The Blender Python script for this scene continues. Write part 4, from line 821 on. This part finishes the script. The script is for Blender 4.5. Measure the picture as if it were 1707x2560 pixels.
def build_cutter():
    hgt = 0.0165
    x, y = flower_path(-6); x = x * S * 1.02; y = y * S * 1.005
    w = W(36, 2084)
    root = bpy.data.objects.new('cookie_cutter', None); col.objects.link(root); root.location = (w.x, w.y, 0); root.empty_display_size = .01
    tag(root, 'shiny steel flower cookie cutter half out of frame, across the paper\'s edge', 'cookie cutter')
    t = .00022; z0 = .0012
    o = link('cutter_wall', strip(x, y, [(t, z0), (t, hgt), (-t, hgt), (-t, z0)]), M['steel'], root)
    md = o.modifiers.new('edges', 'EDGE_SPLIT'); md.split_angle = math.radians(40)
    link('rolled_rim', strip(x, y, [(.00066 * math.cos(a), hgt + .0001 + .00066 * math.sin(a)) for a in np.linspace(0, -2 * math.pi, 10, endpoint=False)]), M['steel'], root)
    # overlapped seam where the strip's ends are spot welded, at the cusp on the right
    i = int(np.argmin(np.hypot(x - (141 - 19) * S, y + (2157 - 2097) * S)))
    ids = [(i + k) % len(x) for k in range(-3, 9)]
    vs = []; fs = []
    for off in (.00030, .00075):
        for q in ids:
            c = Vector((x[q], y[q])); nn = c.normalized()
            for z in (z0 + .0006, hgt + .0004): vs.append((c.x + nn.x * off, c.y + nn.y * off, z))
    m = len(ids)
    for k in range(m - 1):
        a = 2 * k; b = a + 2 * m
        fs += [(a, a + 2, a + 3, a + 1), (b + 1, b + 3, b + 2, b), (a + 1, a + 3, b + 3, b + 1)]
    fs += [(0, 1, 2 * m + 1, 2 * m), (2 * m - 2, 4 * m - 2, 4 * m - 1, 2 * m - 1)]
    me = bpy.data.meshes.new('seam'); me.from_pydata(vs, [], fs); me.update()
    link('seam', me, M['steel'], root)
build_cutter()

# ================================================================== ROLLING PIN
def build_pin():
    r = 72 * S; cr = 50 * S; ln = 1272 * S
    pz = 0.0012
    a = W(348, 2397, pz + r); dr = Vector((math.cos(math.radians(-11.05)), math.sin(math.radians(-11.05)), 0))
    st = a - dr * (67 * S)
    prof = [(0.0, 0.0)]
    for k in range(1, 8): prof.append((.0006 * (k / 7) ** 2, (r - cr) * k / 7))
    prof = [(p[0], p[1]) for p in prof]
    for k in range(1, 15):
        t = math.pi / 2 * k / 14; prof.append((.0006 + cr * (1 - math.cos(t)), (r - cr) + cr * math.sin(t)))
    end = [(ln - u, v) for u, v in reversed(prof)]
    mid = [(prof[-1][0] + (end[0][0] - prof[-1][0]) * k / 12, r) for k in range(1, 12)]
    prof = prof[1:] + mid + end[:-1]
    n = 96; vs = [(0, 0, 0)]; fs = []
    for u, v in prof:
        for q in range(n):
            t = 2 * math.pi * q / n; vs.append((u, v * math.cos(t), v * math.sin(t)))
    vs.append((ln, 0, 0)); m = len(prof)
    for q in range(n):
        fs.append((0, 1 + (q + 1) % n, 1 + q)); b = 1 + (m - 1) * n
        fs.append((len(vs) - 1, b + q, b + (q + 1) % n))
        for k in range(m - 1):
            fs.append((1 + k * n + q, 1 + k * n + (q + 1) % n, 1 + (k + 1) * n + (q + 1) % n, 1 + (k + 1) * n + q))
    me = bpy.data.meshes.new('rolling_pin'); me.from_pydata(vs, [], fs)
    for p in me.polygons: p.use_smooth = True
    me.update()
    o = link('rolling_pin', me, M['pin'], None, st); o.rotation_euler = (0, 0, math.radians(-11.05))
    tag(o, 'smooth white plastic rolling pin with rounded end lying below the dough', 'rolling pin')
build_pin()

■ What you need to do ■
Restate the whole listing exactly.

■ Full answer ■
The Blender Python script for this scene continues. Write part 4, from line 821 on. This part finishes the script. The script is for Blender 4.5. Measure the picture as if it were 1707x2560 pixels.
def build_cutter():
    hgt = 0.0165
    x, y = flower_path(-6); x = x * S * 1.02; y = y * S * 1.005
    w = W(36, 2084)
    root = bpy.data.objects.new('cookie_cutter', None); col.objects.link(root); root.location = (w.x, w.y, 0); root.empty_display_size = .01
    tag(root, 'shiny steel flower cookie cutter half out of frame, across the paper\'s edge', 'cookie cutter')
    t = .00022; z0 = .0012
    o = link('cutter_wall', strip(x, y, [(t, z0), (t, hgt), (-t, hgt), (-t, z0)]), M['steel'], root)
    md = o.modifiers.new('edges', 'EDGE_SPLIT'); md.split_angle = math.radians(40)
    link('rolled_rim', strip(x, y, [(.00066 * math.cos(a), hgt + .0001 + .00066 * math.sin(a)) for a in np.linspace(0, -2 * math.pi, 10, endpoint=False)]), M['steel'], root)
    # overlapped seam where the strip's ends are spot welded, at the cusp on the right
    i = int(np.argmin(np.hypot(x - (141 - 19) * S, y + (2157 - 2097) * S)))
    ids = [(i + k) % len(x) for k in range(-3, 9)]
    vs = []; fs = []
    for off in (.00030, .00075):
        for q in ids:
            c = Vector((x[q], y[q])); nn = c.normalized()
            for z in (z0 + .0006, hgt + .0004): vs.append((c.x + nn.x * off, c.y + nn.y * off, z))
    m = len(ids)
    for k in range(m - 1):
        a = 2 * k; b = a + 2 * m
        fs += [(a, a + 2, a + 3, a + 1), (b + 1, b + 3, b + 2, b), (a + 1, a + 3, b + 3, b + 1)]
    fs += [(0, 1, 2 * m + 1, 2 * m), (2 * m - 2, 4 * m - 2, 4 * m - 1, 2 * m - 1)]
    me = bpy.data.meshes.new('seam'); me.from_pydata(vs, [], fs); me.update()
    link('seam', me, M['steel'], root)
build_cutter()

# ================================================================== ROLLING PIN
def build_pin():
    r = 72 * S; cr = 50 * S; ln = 1272 * S
    pz = 0.0012
    a = W(348, 2397, pz + r); dr = Vector((math.cos(math.radians(-11.05)), math.sin(math.radians(-11.05)), 0))
    st = a - dr * (67 * S)
    prof = [(0.0, 0.0)]
    for k in range(1, 8): prof.append((.0006 * (k / 7) ** 2, (r - cr) * k / 7))
    prof = [(p[0], p[1]) for p in prof]
    for k in range(1, 15):
        t = math.pi / 2 * k / 14; prof.append((.0006 + cr * (1 - math.cos(t)), (r - cr) + cr * math.sin(t)))
    end = [(ln - u, v) for u, v in reversed(prof)]
    mid = [(prof[-1][0] + (end[0][0] - prof[-1][0]) * k / 12, r) for k in range(1, 12)]
    prof = prof[1:] + mid + end[:-1]
    n = 96; vs = [(0, 0, 0)]; fs = []
    for u, v in prof:
        for q in range(n):
            t = 2 * math.pi * q / n; vs.append((u, v * math.cos(t), v * math.sin(t)))
    vs.append((ln, 0, 0)); m = len(prof)
    for q in range(n):
        fs.append((0, 1 + (q + 1) % n, 1 + q)); b = 1 + (m - 1) * n
        fs.append((len(vs) - 1, b + q, b + (q + 1) % n))
        for k in range(m - 1):
            fs.append((1 + k * n + q, 1 + k * n + (q + 1) % n, 1 + (k + 1) * n + (q + 1) % n, 1 + (k + 1) * n + q))
    me = bpy.data.meshes.new('rolling_pin'); me.from_pydata(vs, [], fs)
    for p in me.polygons: p.use_smooth = True
    me.update()
    o = link('rolling_pin', me, M['pin'], None, st); o.rotation_euler = (0, 0, math.radians(-11.05))
    tag(o, 'smooth white plastic rolling pin with rounded end lying below the dough', 'rolling pin')
build_pin()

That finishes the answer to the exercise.